コラム
2020.10.01
【コラム】聖地の匂い
密閉空間で空調を効かせることで、観客は真冬でも快適に観戦できる。雨や雪にも濡れないし、紫外線を気にする必要もない。
楕円球に触れたばかりの子供にとっても、屋根や人工芝は好ましいかもしれない。イングランドラグビー協会は自国開催の15年W杯の剰余金で、人工芝のグラウンドを多く作った。「天然芝は体が汚れるので嫌」という子供が増えていることが理由だった。
「俺たちの頃は土のグラウンドが当たり前だった。天然芝でできるなんて最高じゃなあいか」。そうこぼしたくなるオールドファンもいるだろう。英国には土のグラウンドがほとんどないという事情はあるが、現代っ子には天然芝も競技を始めるハードルになり得るという事実は、受け止める必要がある。
アリーナ化には別のメリットもある。屋根があることで音が外に漏れにくくなる。周囲への騒音を抑えられるので、コンサートなどのイベントを多く開催して収入を稼ぎやすい。
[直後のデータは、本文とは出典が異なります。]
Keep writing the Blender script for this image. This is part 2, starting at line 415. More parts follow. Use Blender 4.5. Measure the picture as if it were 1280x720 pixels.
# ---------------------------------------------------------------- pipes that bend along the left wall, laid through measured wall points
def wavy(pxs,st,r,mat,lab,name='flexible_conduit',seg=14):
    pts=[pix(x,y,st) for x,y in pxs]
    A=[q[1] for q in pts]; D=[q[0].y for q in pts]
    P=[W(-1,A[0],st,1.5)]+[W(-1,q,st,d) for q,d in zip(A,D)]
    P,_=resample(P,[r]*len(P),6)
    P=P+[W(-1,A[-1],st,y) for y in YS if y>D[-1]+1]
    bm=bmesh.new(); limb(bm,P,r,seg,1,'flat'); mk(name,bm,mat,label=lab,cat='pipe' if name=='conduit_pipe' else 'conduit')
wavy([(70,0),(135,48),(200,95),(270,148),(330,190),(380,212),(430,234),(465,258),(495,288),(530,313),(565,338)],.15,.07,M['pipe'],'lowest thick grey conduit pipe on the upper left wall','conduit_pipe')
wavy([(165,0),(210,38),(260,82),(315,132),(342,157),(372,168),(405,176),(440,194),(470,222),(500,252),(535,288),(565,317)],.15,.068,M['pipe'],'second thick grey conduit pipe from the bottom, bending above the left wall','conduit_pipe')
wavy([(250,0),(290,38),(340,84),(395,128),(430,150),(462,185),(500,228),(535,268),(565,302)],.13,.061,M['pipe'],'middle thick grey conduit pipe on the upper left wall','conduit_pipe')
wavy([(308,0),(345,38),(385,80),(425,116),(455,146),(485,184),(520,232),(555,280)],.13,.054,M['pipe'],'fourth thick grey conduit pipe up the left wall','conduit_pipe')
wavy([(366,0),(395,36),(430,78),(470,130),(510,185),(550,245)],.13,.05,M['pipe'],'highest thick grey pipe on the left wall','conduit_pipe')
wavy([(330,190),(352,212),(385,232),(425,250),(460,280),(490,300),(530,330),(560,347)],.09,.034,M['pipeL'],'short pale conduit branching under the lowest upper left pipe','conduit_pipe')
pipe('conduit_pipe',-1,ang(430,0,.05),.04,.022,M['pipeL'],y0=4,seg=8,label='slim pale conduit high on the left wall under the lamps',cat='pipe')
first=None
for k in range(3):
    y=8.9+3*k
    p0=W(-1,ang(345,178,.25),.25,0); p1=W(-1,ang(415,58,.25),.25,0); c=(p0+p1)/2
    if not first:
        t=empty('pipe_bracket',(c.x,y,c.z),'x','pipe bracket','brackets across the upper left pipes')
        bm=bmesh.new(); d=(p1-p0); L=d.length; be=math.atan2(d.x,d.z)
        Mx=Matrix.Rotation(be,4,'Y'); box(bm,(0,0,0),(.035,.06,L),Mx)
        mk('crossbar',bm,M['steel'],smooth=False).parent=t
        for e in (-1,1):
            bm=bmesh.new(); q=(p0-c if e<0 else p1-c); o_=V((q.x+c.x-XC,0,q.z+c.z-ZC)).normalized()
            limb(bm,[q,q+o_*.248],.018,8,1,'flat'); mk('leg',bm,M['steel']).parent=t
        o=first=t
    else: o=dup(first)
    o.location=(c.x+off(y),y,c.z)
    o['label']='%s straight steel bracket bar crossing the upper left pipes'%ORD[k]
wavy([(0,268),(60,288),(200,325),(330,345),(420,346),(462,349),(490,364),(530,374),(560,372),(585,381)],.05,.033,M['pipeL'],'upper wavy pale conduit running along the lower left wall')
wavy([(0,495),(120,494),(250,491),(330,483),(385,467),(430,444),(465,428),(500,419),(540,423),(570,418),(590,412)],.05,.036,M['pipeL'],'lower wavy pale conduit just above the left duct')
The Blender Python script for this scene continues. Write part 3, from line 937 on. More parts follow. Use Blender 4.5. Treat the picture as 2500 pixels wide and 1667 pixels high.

収益力を左右する屋根ができることになったのは、道を挟んだ「お向かい」となる別の施設が関係している。昨年完成した新国立競技場。総工費2500億円が高すぎるとして計画を見直した結果、工事費は大幅に減った。しかし、当初予定されていた屋根がなくなったことでコンサートなどに活用することは困難になった。施設運営の黒字化も難しいという見方が強まっている。「同じ場所に赤字を出す施設を2つもつくってはいけないという危機感があって新秩父宮を稼げる施設にすることになった」。経緯を知る関係者は話す。